Depuis le début de son procès, Jamek M. (59 ans) affirme ne plus se souvenir d’avoir tiré six fois avec son pistolet 9 mm sur sa femme, dans une arrière-cour à Esch.

La 9e chambre criminelle a de nouveau tenté de tirer plus d’explications du prévenu, lundi après-midi. «Pouvez-vous expliquer encore une fois comment les faits se sont passés ?» Voilà les mots de la présidente en début d’audience. S’en est suivi un long récit.

Maison « ensorcelée »

Pendant près de deux heures et demie, le quinquagénaire a raconté sa vie. Tout ce qui s’est passé bien avant ce 7 janvier 2015. De ses années passées en Yougoslavie, en passant par sa mobilisation à la frontière entre la Croatie et le Monténégro pendant la guerre, à son arrivée avec sa famille au Grand-Duché. Son refrain : il aurait travaillé toute sa vie pour ses enfants. Il aurait eu «une famille heureuse». Mais il y aurait aussi eu ses cauchemars, ses angoisses. Ainsi raconte-t-il que leur maison qu’ils avaient achetée à Esch était ensorcelée et remplie de diables. Il en aurait parlé à un imam.

Mais tout ce que ses enfants ont déclaré serait de purs mensonges, poursuit-il. Alors que depuis le début, il s’exprime dans sa langue maternelle, il s’est d’un seul coup exclamé en allemand : «Jamais je ne les ai frappés de ma vie !»

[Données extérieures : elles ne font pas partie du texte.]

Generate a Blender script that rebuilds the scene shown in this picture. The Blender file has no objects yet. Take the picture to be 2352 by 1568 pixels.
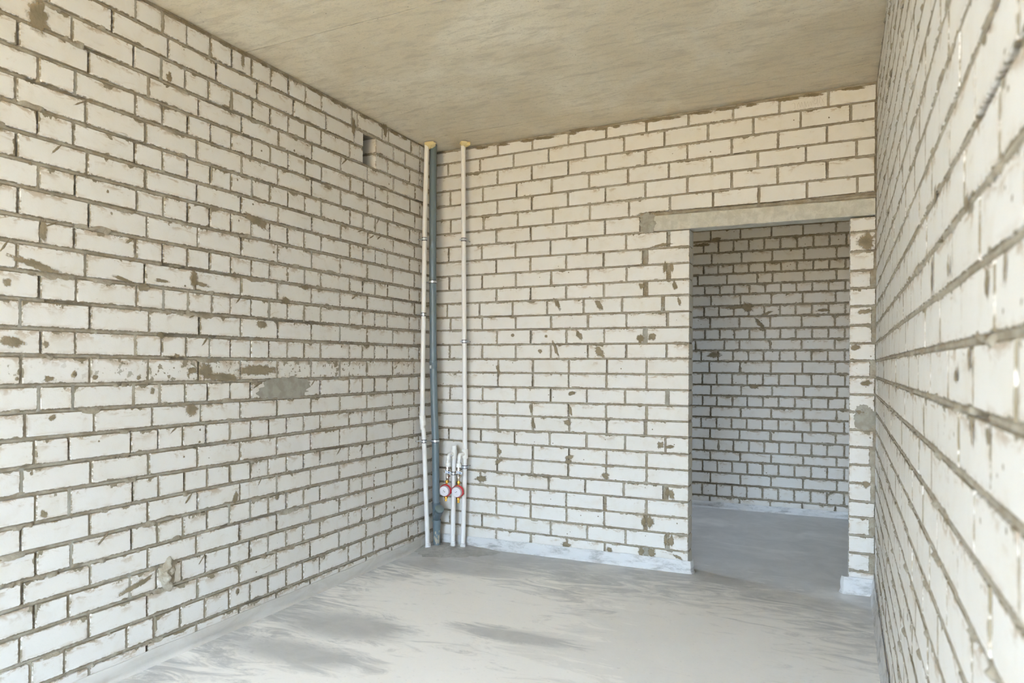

Dès que les questions de la présidente se précisent, il divague à nouveau. «Le 1er novembre 2013, vous avez été expulsé pour la deuxième fois du domicile. Comment expliquez-vous cela si tout allait au mieux ?» Jamek M. lâche un grand soupir. Une suspension d’audience sera finalement nécessaire. Il se précipite sur une chaise, prend sa tête entre ses mains… Et puis près d’une demi-heure plus tard, sa réponse : «Je ne sais plus pourquoi. C’était il y a trois ans et demi.»

Quand le tribunal aborde la procédure de divorce entamée par sa femme, il murmure : «Difficile après tant d’années de mariage.» Il se souvient des menaces proférées à l’époque, qu’il voulait la découper en morceaux… «Mais ce que j’ai écrit, je ne voulais pas le faire à 100%, assure-t-il. Je regrette, je n’étais pas normal.»

«Personne ne conteste que vous ayez travaillé. Mais à la maison c’était la terreur», finit par le couper la présidente armée de beaucoup de patience.

«Quelqu’un d’autre avait le contrôle sur moi»

Pour clore cette audition fastidieuse, le représentant du parquet avait préparé deux questions précises. «Est-ce que vous avez tiré sur votre femme ? Pourquoi ?» Le prévenu n’en dira pas plus : «Je ne peux pas me rappeler. Et je n’avais pas vraiment de raisons de la tuer.»

«Comment expliquez-vous votre geste ?», retente la présidente. «Ce n’était pas moi. Quelqu’un d’autre avait le contrôle sur moi.» Quand elle lui remémore que le jour de son arrestation il a déclaré avoir tué sa femme parce qu’elle avait menti, l’avait humilié et lui avait tout pris… il insiste sur le fait qu’il n’avait pas de mobile. En ajoutant toutefois : «Si elle avait gardé le contact avec moi, cette tragédie n’aurait pas eu lieu.»

L’audience s’est terminée avec les plaidoiries. Pour l’avocat représentant des parties civiles, «c’est un assassin qui a agi de sang-froid. Pendant des années, il a terrorisé les membres de sa famille. Quand ils ont commencé à se défendre, il n’a plus supporté cela. Il n’a pas vu d’autre issue que de tuer sa femme». Me Pierre Goerens réclame l’euro symbolique au titre du préjudice moral pour chacun des trois enfants. «Ce n’est pas l’argent qui les intéresse, mais que justice soit rendue.» Pour les deux sœurs et un neveu de la victime, il demande un total de 150 000 euros.

Me Yves Altwies, quant à lui, conteste la préméditation de l’acte de son client. Jamek M. aurait agi sous le coup de l’émotion. «Ce n’est peut-être pas le monstre que l’on a décrit ici», argue-t-il en demandant de lui accorder un large sursis. Les débats s’achèveront ce mardi après-midi avec le réquisitoire du parquet.